*Source excerpt*.
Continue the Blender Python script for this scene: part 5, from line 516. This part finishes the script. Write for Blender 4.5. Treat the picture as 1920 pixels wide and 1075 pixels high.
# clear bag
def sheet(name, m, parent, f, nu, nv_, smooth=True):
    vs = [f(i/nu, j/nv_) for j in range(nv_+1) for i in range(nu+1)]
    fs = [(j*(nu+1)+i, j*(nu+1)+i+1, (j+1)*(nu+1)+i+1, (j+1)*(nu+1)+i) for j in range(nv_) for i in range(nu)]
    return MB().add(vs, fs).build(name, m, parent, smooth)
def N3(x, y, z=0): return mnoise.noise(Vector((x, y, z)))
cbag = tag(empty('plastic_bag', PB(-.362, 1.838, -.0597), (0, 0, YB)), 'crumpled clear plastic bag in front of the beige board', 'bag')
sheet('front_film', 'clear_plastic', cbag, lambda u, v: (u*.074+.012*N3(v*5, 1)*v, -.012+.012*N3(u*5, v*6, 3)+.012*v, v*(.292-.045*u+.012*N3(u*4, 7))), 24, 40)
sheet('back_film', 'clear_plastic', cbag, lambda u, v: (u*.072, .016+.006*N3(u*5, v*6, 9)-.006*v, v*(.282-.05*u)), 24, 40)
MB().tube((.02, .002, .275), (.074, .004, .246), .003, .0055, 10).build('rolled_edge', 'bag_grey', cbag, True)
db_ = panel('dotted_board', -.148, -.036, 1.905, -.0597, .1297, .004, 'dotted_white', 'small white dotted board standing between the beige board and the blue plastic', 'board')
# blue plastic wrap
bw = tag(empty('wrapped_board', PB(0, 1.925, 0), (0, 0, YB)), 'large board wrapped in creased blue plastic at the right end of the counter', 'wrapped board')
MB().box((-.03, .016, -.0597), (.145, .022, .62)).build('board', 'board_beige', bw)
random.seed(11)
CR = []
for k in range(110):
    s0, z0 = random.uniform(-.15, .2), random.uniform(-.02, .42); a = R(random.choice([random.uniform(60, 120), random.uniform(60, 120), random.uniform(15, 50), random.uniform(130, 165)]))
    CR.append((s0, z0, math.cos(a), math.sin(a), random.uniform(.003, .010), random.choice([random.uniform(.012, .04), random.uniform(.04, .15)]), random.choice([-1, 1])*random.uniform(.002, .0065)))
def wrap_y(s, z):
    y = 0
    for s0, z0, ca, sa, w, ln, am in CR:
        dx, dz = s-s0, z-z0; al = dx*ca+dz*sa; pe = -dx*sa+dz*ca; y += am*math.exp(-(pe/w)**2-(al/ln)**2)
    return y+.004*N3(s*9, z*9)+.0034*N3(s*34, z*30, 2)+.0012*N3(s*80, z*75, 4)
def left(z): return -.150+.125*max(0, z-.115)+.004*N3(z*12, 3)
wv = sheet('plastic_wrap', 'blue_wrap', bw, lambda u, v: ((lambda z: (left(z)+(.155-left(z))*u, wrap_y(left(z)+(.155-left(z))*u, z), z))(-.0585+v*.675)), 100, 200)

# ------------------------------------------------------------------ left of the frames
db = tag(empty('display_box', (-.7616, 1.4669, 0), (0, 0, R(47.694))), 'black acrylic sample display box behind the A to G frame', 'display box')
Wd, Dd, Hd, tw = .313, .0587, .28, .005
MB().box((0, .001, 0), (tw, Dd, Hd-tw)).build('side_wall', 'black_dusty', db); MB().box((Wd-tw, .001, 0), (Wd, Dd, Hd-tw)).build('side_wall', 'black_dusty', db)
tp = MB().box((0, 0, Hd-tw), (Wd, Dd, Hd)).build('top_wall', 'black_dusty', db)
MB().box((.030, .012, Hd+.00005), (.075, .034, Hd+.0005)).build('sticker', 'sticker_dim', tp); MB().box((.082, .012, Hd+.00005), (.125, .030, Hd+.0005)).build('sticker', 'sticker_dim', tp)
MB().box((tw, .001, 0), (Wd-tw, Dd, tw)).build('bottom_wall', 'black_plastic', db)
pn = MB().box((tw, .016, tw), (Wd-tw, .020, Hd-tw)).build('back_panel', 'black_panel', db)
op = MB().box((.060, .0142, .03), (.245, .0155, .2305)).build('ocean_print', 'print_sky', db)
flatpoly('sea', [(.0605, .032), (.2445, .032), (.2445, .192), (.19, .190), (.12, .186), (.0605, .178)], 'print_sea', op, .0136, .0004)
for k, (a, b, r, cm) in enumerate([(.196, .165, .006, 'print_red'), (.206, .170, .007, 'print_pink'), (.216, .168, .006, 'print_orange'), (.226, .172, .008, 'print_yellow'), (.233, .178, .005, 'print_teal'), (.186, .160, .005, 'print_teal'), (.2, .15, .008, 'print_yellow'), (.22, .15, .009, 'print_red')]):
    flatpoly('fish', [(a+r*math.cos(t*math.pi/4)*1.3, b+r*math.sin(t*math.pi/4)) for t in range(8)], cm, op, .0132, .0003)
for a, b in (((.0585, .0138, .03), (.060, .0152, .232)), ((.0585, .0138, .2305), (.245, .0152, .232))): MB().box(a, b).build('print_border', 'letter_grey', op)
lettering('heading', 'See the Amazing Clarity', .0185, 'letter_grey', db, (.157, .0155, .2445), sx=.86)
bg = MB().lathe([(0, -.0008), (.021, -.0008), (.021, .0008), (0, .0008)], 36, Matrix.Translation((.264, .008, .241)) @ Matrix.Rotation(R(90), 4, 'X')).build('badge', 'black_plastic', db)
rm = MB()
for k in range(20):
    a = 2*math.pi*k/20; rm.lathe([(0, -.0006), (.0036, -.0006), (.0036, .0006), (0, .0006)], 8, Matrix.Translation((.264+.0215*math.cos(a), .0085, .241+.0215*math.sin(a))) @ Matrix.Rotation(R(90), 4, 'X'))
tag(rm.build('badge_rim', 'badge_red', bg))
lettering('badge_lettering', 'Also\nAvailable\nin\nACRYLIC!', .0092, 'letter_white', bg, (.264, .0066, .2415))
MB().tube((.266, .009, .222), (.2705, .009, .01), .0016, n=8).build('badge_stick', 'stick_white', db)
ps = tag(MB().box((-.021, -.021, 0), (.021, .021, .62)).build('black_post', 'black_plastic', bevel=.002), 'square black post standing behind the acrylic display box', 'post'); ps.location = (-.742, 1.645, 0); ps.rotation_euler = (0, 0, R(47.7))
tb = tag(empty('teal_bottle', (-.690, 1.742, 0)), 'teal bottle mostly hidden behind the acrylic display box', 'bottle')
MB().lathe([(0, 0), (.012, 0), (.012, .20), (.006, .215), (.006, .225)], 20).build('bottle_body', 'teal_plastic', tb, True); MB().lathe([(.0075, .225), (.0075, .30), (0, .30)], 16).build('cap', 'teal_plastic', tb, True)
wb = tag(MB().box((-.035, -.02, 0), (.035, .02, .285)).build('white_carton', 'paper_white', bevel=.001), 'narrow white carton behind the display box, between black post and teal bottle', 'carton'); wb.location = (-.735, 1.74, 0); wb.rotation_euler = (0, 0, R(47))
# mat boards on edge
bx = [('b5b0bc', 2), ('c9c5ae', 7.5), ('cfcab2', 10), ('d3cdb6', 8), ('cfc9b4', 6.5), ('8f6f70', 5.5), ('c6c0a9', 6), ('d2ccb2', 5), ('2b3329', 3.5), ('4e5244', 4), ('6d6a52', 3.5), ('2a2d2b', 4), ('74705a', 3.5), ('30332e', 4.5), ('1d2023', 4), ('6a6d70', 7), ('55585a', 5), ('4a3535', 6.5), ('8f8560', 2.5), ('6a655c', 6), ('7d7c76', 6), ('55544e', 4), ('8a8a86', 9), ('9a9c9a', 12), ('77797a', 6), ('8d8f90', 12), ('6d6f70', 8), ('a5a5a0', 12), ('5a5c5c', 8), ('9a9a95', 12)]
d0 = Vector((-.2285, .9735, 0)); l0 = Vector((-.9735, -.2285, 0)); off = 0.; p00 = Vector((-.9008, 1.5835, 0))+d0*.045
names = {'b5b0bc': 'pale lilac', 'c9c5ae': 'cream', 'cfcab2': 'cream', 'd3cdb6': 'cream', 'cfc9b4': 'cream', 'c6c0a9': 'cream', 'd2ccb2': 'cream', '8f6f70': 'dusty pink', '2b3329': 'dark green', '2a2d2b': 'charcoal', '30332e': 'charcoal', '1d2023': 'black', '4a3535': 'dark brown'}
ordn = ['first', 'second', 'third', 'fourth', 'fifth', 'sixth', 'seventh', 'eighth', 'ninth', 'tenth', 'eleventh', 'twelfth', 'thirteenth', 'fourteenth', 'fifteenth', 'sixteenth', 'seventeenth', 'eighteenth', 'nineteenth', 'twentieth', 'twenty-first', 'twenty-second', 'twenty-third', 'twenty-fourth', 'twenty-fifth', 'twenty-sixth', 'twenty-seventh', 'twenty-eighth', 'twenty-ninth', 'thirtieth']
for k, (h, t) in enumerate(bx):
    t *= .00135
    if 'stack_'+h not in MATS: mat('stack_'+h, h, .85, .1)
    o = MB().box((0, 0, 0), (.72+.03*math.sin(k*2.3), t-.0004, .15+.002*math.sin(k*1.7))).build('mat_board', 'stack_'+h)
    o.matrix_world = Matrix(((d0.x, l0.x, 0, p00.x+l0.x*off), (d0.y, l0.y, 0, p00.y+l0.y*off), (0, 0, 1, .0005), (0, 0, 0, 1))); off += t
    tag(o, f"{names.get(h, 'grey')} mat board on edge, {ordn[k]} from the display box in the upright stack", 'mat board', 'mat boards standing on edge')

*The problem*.
Going through the lines above one by one, tally those with the word "from" and give only the total.

*Reply*.
2